BEGIN Records shown

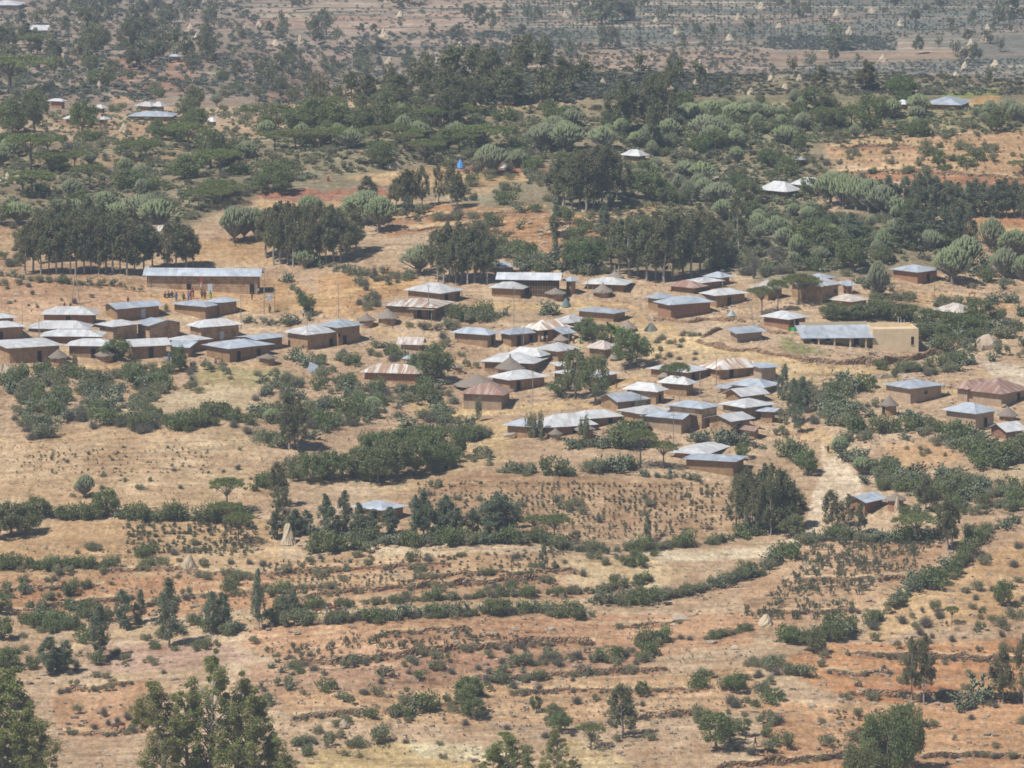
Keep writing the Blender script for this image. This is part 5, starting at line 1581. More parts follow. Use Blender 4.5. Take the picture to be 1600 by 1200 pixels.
def a_pole():
    x, y, z = g1(118, 474); s = s_at(y); hh = 62/s
    root = thing('forked_power_pole', 'A-shaped power pole on the orange field left of the school', 'pole', (x, y, z))
    mb = MB(); mb.tube([(-.85, 0, -.5), (0, 0, hh*.8)], [.10, .09], 6); mb.build('leg', M['palebark'], root)
    mb = MB(); mb.tube([(.75, 0, -.5), (0.1, 0, hh*.8)], [.10, .09], 6); mb.build('leg', M['palebark'], root)
    mb = MB(); mb.tube([(.05, 0, hh*.72), (.05, 0, hh)], [.15, .11], 6); mb.build('top', M['palebark'], root)
    return (x + .05, y, z + hh)
PA = a_pole()
def transformer():
    x, y, z = g1(421, 490); s = s_at(y); hh = 70/s; w = 8.5/s
    root = thing('transformer_frame', 'two-pole frame with a pale transformer box beside the school', 'pole', (x, y, z))
    for k, t in ((-1, 1.0), (1, .66)):
        mb = MB(); mb.tube([(k*w, 0, -.5), (k*w*.9, 0, hh*t)], [.10, .07], 6); mb.build('pole', M['pole'], root)
    for zz in (.36, .46, .64):
        mb = MB(); mb.box((-w*1.1, -.12, hh*zz), (w*1.1, -.06, hh*zz + .12)); mb.build('crossbar', M['pole'], root)
    bx = MB(); bx.box((-.42, -.45, hh*.29), (.42, .1, hh*.29 + .95), .02); t = bx.build('transformer_box', M['tindoor'], root)
    for k in (-.25, 0, .25):
        i = MB(); i.lathe([(0, hh*.29 + .95), (.06, hh*.29 + .95), (.05, hh*.29 + 1.2), (0, hh*.29 + 1.22)], 6); V, Fq = i.arrays()
        link('bushing', mesh('bushing', V + [k, -.2, 0], Fq, M['pale']), t)
    return (x - w*.9, y, z + hh)
PT_ = transformer()
def wire(a, b, label):
    a, b = np.array(a), np.array(b); L = np.linalg.norm(b - a); P = []
    for t in np.linspace(0, 1, 14): p = a + (b - a)*t; p[2] -= .025*L*4*t*(1 - t)*.6; P.append(p)
    mb = MB(); mb.tube(np.array(P) - a, .012, 4); o = mb.build('overhead_wire', M['dark']); o.location = a; tag(o, label, 'wire')
wire(PA, PT_, 'thin wire sagging from the A-shaped pole to the transformer frame')
wire(PT_, B3, 'thin wire from the transformer frame to the lone slope pole')
wire(B3, B4, 'thin wire from the slope pole to the porch house pole')
wire(B1, B2, 'thin wire between the two poles below the school')
def tent(u, yb, wpx, hpx, cols, label, name='tarpaulin_tent'):
    x, y, z = g1(u, yb); s = s_at(y); r = wpx/s/2; hh = hpx/s
    root = thing(name, label, 'tent', (x, y, z))
    n = 12
    V = []
    for i, (rr, zz) in enumerate([(1, 0), (.72, .34), (.42, .68), (.10, 1.0)]):
        for j in range(n):
            a = 2*math.pi*j/n; q = r*rr*(1 + .12*math.sin(3*a + i) + R.uniform(-.05, .05)); V.append((q*math.cos(a), q*math.sin(a), hh*zz*(1 if i else 0)))
    Fq = [(i*n+j, i*n+(j+1) % n, (i+1)*n+(j+1) % n, (i+1)*n+j) for i in range(3) for j in range(n)]
    for k, c in enumerate(cols):
        sub = [f for f in Fq if (f[0] % n)*len(cols)//n == k]
        o = link('cover', mesh('cover', V, sub, M['cloth']), root); o.color = (*alb(c), 1)
    mb = MB(); mb.tube([(0, 0, hh*.8), (.05, 0, hh*1.2)], [.05, .03], 5); mb.build('tent_pole', M['pole'], root)
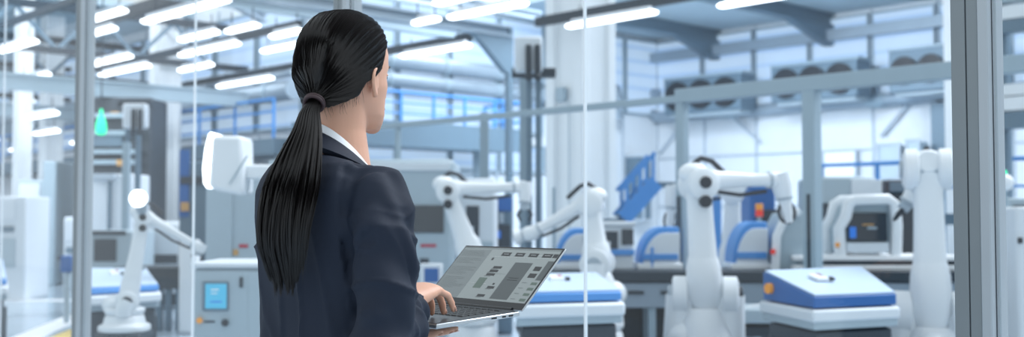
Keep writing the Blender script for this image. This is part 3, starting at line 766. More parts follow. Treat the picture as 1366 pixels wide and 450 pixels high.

END Records shown

Task brief:
Set the data above down again exactly as given, with no pictures.

The reply:
Keep writing the Blender script for this image. This is part 5, starting at line 1581. More parts follow. Use Blender 4.5. Take the picture to be 1600 by 1200 pixels.
def a_pole():
    x, y, z = g1(118, 474); s = s_at(y); hh = 62/s
    root = thing('forked_power_pole', 'A-shaped power pole on the orange field left of the school', 'pole', (x, y, z))
    mb = MB(); mb.tube([(-.85, 0, -.5), (0, 0, hh*.8)], [.10, .09], 6); mb.build('leg', M['palebark'], root)
    mb = MB(); mb.tube([(.75, 0, -.5), (0.1, 0, hh*.8)], [.10, .09], 6); mb.build('leg', M['palebark'], root)
    mb = MB(); mb.tube([(.05, 0, hh*.72), (.05, 0, hh)], [.15, .11], 6); mb.build('top', M['palebark'], root)
    return (x + .05, y, z + hh)
PA = a_pole()
def transformer():
    x, y, z = g1(421, 490); s = s_at(y); hh = 70/s; w = 8.5/s
    root = thing('transformer_frame', 'two-pole frame with a pale transformer box beside the school', 'pole', (x, y, z))
    for k, t in ((-1, 1.0), (1, .66)):
        mb = MB(); mb.tube([(k*w, 0, -.5), (k*w*.9, 0, hh*t)], [.10, .07], 6); mb.build('pole', M['pole'], root)
    for zz in (.36, .46, .64):
        mb = MB(); mb.box((-w*1.1, -.12, hh*zz), (w*1.1, -.06, hh*zz + .12)); mb.build('crossbar', M['pole'], root)
    bx = MB(); bx.box((-.42, -.45, hh*.29), (.42, .1, hh*.29 + .95), .02); t = bx.build('transformer_box', M['tindoor'], root)
    for k in (-.25, 0, .25):
        i = MB(); i.lathe([(0, hh*.29 + .95), (.06, hh*.29 + .95), (.05, hh*.29 + 1.2), (0, hh*.29 + 1.22)], 6); V, Fq = i.arrays()
        link('bushing', mesh('bushing', V + [k, -.2, 0], Fq, M['pale']), t)
    return (x - w*.9, y, z + hh)
PT_ = transformer()
def wire(a, b, label):
    a, b = np.array(a), np.array(b); L = np.linalg.norm(b - a); P = []
    for t in np.linspace(0, 1, 14): p = a + (b - a)*t; p[2] -= .025*L*4*t*(1 - t)*.6; P.append(p)
    mb = MB(); mb.tube(np.array(P) - a, .012, 4); o = mb.build('overhead_wire', M['dark']); o.location = a; tag(o, label, 'wire')
wire(PA, PT_, 'thin wire sagging from the A-shaped pole to the transformer frame')
wire(PT_, B3, 'thin wire from the transformer frame to the lone slope pole')
wire(B3, B4, 'thin wire from the slope pole to the porch house pole')
wire(B1, B2, 'thin wire between the two poles below the school')
def tent(u, yb, wpx, hpx, cols, label, name='tarpaulin_tent'):
    x, y, z = g1(u, yb); s = s_at(y); r = wpx/s/2; hh = hpx/s
    root = thing(name, label, 'tent', (x, y, z))
    n = 12
    V = []
    for i, (rr, zz) in enumerate([(1, 0), (.72, .34), (.42, .68), (.10, 1.0)]):
        for j in range(n):
            a = 2*math.pi*j/n; q = r*rr*(1 + .12*math.sin(3*a + i) + R.uniform(-.05, .05)); V.append((q*math.cos(a), q*math.sin(a), hh*zz*(1 if i else 0)))
    Fq = [(i*n+j, i*n+(j+1) % n, (i+1)*n+(j+1) % n, (i+1)*n+j) for i in range(3) for j in range(n)]
    for k, c in enumerate(cols):
        sub = [f for f in Fq if (f[0] % n)*len(cols)//n == k]
        o = link('cover', mesh('cover', V, sub, M['cloth']), root); o.color = (*alb(c), 1)
    mb = MB(); mb.tube([(0, 0, hh*.8), (.05, 0, hh*1.2)], [.05, .03], 5); mb.build('tent_pole', M['pole'], root)
Keep writing the Blender script for this image. This is part 3, starting at line 766. More parts follow. Treat the picture as 1366 pixels wide and 450 pixels high.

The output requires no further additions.